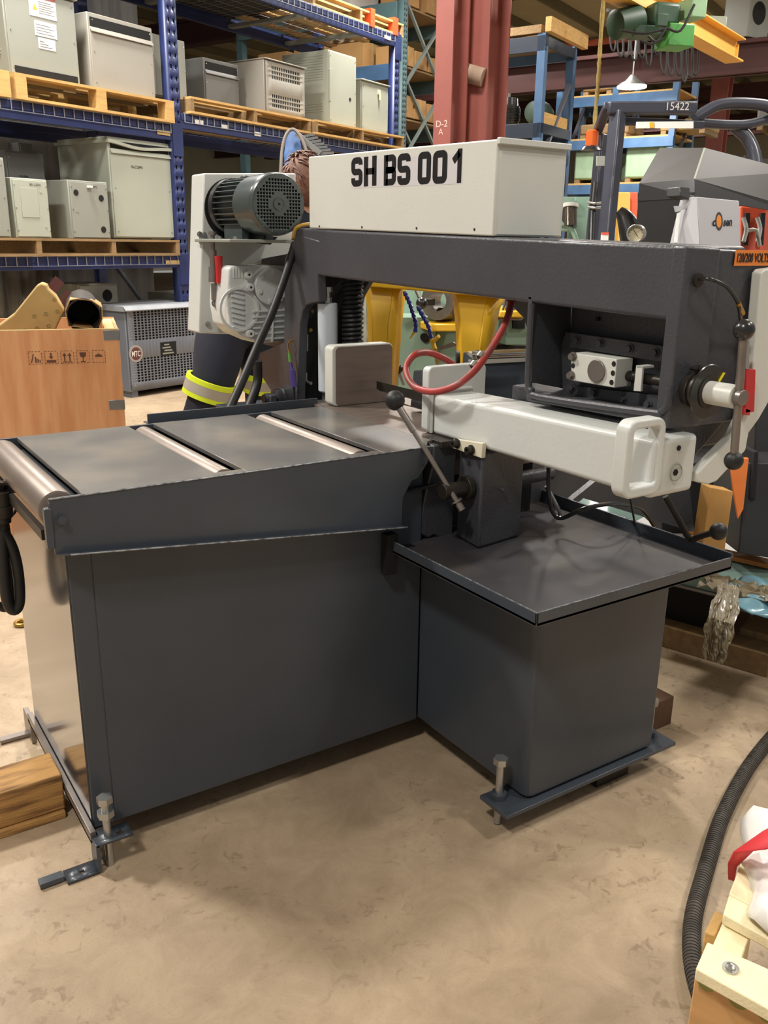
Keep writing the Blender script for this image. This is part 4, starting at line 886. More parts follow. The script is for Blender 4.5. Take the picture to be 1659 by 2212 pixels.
# printed symbols
sx = [(-.358+k*.0615) for k in range(5)]; sz_ = ch-.135; s_ = .050
def pr(name, polys):
    b = MB()
    for pg in polys: b.prism([V((x, -.0005, z)) for x, z in pg], (0, -.0006, 0))
    return b.build(name, mat('brown_print', '#5f4030', .7), crate, local=True)
def sqf(x, z, s):
    out = []
    for k in range(4):
        a = s*.25*k; out += [[(x+a+.001, z), (x+a+s*.17, z), (x+a+s*.17, z+.0018), (x+a+.001, z+.0018)], [(x+a+.001, z+s), (x+a+s*.17, z+s), (x+a+s*.17, z+s+.0018), (x+a+.001, z+s+.0018)],
                [(x, z+a), (x+.0018, z+a), (x+.0018, z+a+s*.17), (x, z+a+s*.17)], [(x+s, z+a), (x+s+.0018, z+a), (x+s+.0018, z+a+s*.17), (x+s, z+a+s*.17)]]
    return out
for k, x in enumerate(sx):
    g2 = sqf(x, sz_, s_); X, Z = x+s_/2, sz_
    if k == 0: g2 += [[(x+.008, Z+.006), (x+.012, Z+.006), (x+.022, Z+.042), (x+.018, Z+.042)], [(x+.024, Z+.006), (x+.030, Z+.006), (x+.030, Z+.026), (x+.024, Z+.032)], [(x+.033, Z+.006), (x+.038, Z+.006), (x+.038, Z+.02), (x+.033, Z+.022)], [(x+.041, Z+.006), (x+.045, Z+.006), (x+.045, Z+.018), (x+.041, Z+.018)]]
    if k == 1: g2 += [[(X-.018, Z+.005), (X+.018, Z+.005), (X+.018, Z+.016), (X-.018, Z+.016)], [(X-.003, Z+.028), (X+.003, Z+.028), (X+.003, Z+.045), (X-.003, Z+.045)], [(X-.009, Z+.030), (X, Z+.019), (X+.009, Z+.030)]]
    if k == 2:
        g2 += [[(X-.018, Z+.005), (X+.018, Z+.005), (X+.018, Z+.008), (X-.018, Z+.008)]]
        for q in (-.010, .010): g2 += [[(X+q-.0025, Z+.010), (X+q+.0025, Z+.010), (X+q+.0025, Z+.032), (X+q-.0025, Z+.032)], [(X+q-.008, Z+.031), (X+q+.008, Z+.031), (X+q, Z+.044)]]
    if k == 3: g2 += [[(X-.013, Z+.044), (X-.011, Z+.028), (X-.003, Z+.023), (X+.003, Z+.023), (X+.011, Z+.028), (X+.013, Z+.044)], [(X-.0015, Z+.008), (X+.0015, Z+.008), (X+.0015, Z+.024), (X-.0015, Z+.024)], [(X-.009, Z+.005), (X+.009, Z+.005), (X+.009, Z+.008), (X-.009, Z+.008)]]
    if k == 4: g2 += [[(X-.016, Z+.024), (X-.012, Z+.031), (X-.005, Z+.035), (X+.005, Z+.035), (X+.012, Z+.031), (X+.016, Z+.024)], [(X-.001, Z+.036), (X+.001, Z+.036), (X+.001, Z+.040), (X-.001, Z+.040)]]
    pr('handling_symbol', g2)
def cl(px, py, v): return at(px, py, pl=((CO+cyv*v), cyv))
kb = MB().prism([cl(*p, .10) for p in ((-60, 745), (28, 680), (78, 618), (88, 612), (100, 616), (104, 626), (120, 640), (139, 672), (126, 700), (112, 730), (60, 745))], cyv*.16).build('wrapped_bundle', 'kraft', bevel=.006)
tag(kb, 'torn tan foam-wrapped bundle leaning in the plywood crate', 'bundle')
for i in range(5):
    for j in range(4):
        c0 = cl(30+i*22+j*3, 725-i*18+j*13-6, .0985); MB().ring(c0, c0-cyv*.0012, .008, .005, 10).build('printed_ring', mat('faded_print', '#8f7d4a', .7), kb) if (i+j) % 2 == 0 else None
tc0, tc1 = cl(181, 680, .06), cl(150, 640, .50)
hx = []
tb2 = MB().ring(cl(181, 682, .05), cl(176, 660, .40), .070, .064, 32).cyl(cl(176, 660, .38), cl(176, 660, .40), .066, n=28).build('cardboard_tube', mat('dark_tube', '#2e2620', .6)); tag(tb2, 'dark round tube in a cardboard sleeve lying in the crate', 'tube')
hb2 = [cl(*p, .045) for p in ((147, 705), (140, 672), (150, 648), (165, 645), (198, 648), (221, 664), (222, 690), (214, 712))]
MB().prism(hb2, cyv*.30).build('cardboard_sleeve', 'cardboard', tb2) if False else None
b = MB(); inn_ = []
c0 = cl(181, 682, .045)
for i, p in enumerate(hb2):
    q = p; d = (c0-p); inn_.append(p+d*.05)
nH = len(hb2); vs = hb2+inn_+[p+cyv*.3 for p in hb2]+[p+cyv*.3 for p in inn_]; fs = []
for i in range(nH):
    j = (i+1) % nH; fs += [(i, j, nH+j, nH+i), (i, 2*nH+i, 2*nH+j, j), (nH+i, nH+j, 3*nH+j, 3*nH+i)]
b.add(vs, fs).build('cardboard_sleeve', 'cardboard', tb2)
rb = mat('red_brown_laminate', '#5b2a26', .5)
for lab, p0, p1, w_ in (('long red-brown strip sticking out of the crate behind the bundle', (100, 640), (129, 604), .045), ('short dark red strip leaning beside the cardboard sleeve', (132, 672), (155, 634), .06)):
    o = MB().bar(cl(*p0, .34), cl(*p1, .36), w_, .012, up=tuple(cyv)).build('laminate_strip', rb); tag(o, lab, 'strip')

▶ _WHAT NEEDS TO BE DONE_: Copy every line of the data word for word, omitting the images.

▶ _EXERCISE ANSWER_:
Keep writing the Blender script for this image. This is part 4, starting at line 886. More parts follow. The script is for Blender 4.5. Take the picture to be 1659 by 2212 pixels.
# printed symbols
sx = [(-.358+k*.0615) for k in range(5)]; sz_ = ch-.135; s_ = .050
def pr(name, polys):
    b = MB()
    for pg in polys: b.prism([V((x, -.0005, z)) for x, z in pg], (0, -.0006, 0))
    return b.build(name, mat('brown_print', '#5f4030', .7), crate, local=True)
def sqf(x, z, s):
    out = []
    for k in range(4):
        a = s*.25*k; out += [[(x+a+.001, z), (x+a+s*.17, z), (x+a+s*.17, z+.0018), (x+a+.001, z+.0018)], [(x+a+.001, z+s), (x+a+s*.17, z+s), (x+a+s*.17, z+s+.0018), (x+a+.001, z+s+.0018)],
                [(x, z+a), (x+.0018, z+a), (x+.0018, z+a+s*.17), (x, z+a+s*.17)], [(x+s, z+a), (x+s+.0018, z+a), (x+s+.0018, z+a+s*.17), (x+s, z+a+s*.17)]]
    return out
for k, x in enumerate(sx):
    g2 = sqf(x, sz_, s_); X, Z = x+s_/2, sz_
    if k == 0: g2 += [[(x+.008, Z+.006), (x+.012, Z+.006), (x+.022, Z+.042), (x+.018, Z+.042)], [(x+.024, Z+.006), (x+.030, Z+.006), (x+.030, Z+.026), (x+.024, Z+.032)], [(x+.033, Z+.006), (x+.038, Z+.006), (x+.038, Z+.02), (x+.033, Z+.022)], [(x+.041, Z+.006), (x+.045, Z+.006), (x+.045, Z+.018), (x+.041, Z+.018)]]
    if k == 1: g2 += [[(X-.018, Z+.005), (X+.018, Z+.005), (X+.018, Z+.016), (X-.018, Z+.016)], [(X-.003, Z+.028), (X+.003, Z+.028), (X+.003, Z+.045), (X-.003, Z+.045)], [(X-.009, Z+.030), (X, Z+.019), (X+.009, Z+.030)]]
    if k == 2:
        g2 += [[(X-.018, Z+.005), (X+.018, Z+.005), (X+.018, Z+.008), (X-.018, Z+.008)]]
        for q in (-.010, .010): g2 += [[(X+q-.0025, Z+.010), (X+q+.0025, Z+.010), (X+q+.0025, Z+.032), (X+q-.0025, Z+.032)], [(X+q-.008, Z+.031), (X+q+.008, Z+.031), (X+q, Z+.044)]]
    if k == 3: g2 += [[(X-.013, Z+.044), (X-.011, Z+.028), (X-.003, Z+.023), (X+.003, Z+.023), (X+.011, Z+.028), (X+.013, Z+.044)], [(X-.0015, Z+.008), (X+.0015, Z+.008), (X+.0015, Z+.024), (X-.0015, Z+.024)], [(X-.009, Z+.005), (X+.009, Z+.005), (X+.009, Z+.008), (X-.009, Z+.008)]]
    if k == 4: g2 += [[(X-.016, Z+.024), (X-.012, Z+.031), (X-.005, Z+.035), (X+.005, Z+.035), (X+.012, Z+.031), (X+.016, Z+.024)], [(X-.001, Z+.036), (X+.001, Z+.036), (X+.001, Z+.040), (X-.001, Z+.040)]]
    pr('handling_symbol', g2)
def cl(px, py, v): return at(px, py, pl=((CO+cyv*v), cyv))
kb = MB().prism([cl(*p, .10) for p in ((-60, 745), (28, 680), (78, 618), (88, 612), (100, 616), (104, 626), (120, 640), (139, 672), (126, 700), (112, 730), (60, 745))], cyv*.16).build('wrapped_bundle', 'kraft', bevel=.006)
tag(kb, 'torn tan foam-wrapped bundle leaning in the plywood crate', 'bundle')
for i in range(5):
    for j in range(4):
        c0 = cl(30+i*22+j*3, 725-i*18+j*13-6, .0985); MB().ring(c0, c0-cyv*.0012, .008, .005, 10).build('printed_ring', mat('faded_print', '#8f7d4a', .7), kb) if (i+j) % 2 == 0 else None
tc0, tc1 = cl(181, 680, .06), cl(150, 640, .50)
hx = []
tb2 = MB().ring(cl(181, 682, .05), cl(176, 660, .40), .070, .064, 32).cyl(cl(176, 660, .38), cl(176, 660, .40), .066, n=28).build('cardboard_tube', mat('dark_tube', '#2e2620', .6)); tag(tb2, 'dark round tube in a cardboard sleeve lying in the crate', 'tube')
hb2 = [cl(*p, .045) for p in ((147, 705), (140, 672), (150, 648), (165, 645), (198, 648), (221, 664), (222, 690), (214, 712))]
MB().prism(hb2, cyv*.30).build('cardboard_sleeve', 'cardboard', tb2) if False else None
b = MB(); inn_ = []
c0 = cl(181, 682, .045)
for i, p in enumerate(hb2):
    q = p; d = (c0-p); inn_.append(p+d*.05)
nH = len(hb2); vs = hb2+inn_+[p+cyv*.3 for p in hb2]+[p+cyv*.3 for p in inn_]; fs = []
for i in range(nH):
    j = (i+1) % nH; fs += [(i, j, nH+j, nH+i), (i, 2*nH+i, 2*nH+j, j), (nH+i, nH+j, 3*nH+j, 3*nH+i)]
b.add(vs, fs).build('cardboard_sleeve', 'cardboard', tb2)
rb = mat('red_brown_laminate', '#5b2a26', .5)
for lab, p0, p1, w_ in (('long red-brown strip sticking out of the crate behind the bundle', (100, 640), (129, 604), .045), ('short dark red strip leaning beside the cardboard sleeve', (132, 672), (155, 634), .06)):
    o = MB().bar(cl(*p0, .34), cl(*p1, .36), w_, .012, up=tuple(cyv)).build('laminate_strip', rb); tag(o, lab, 'strip')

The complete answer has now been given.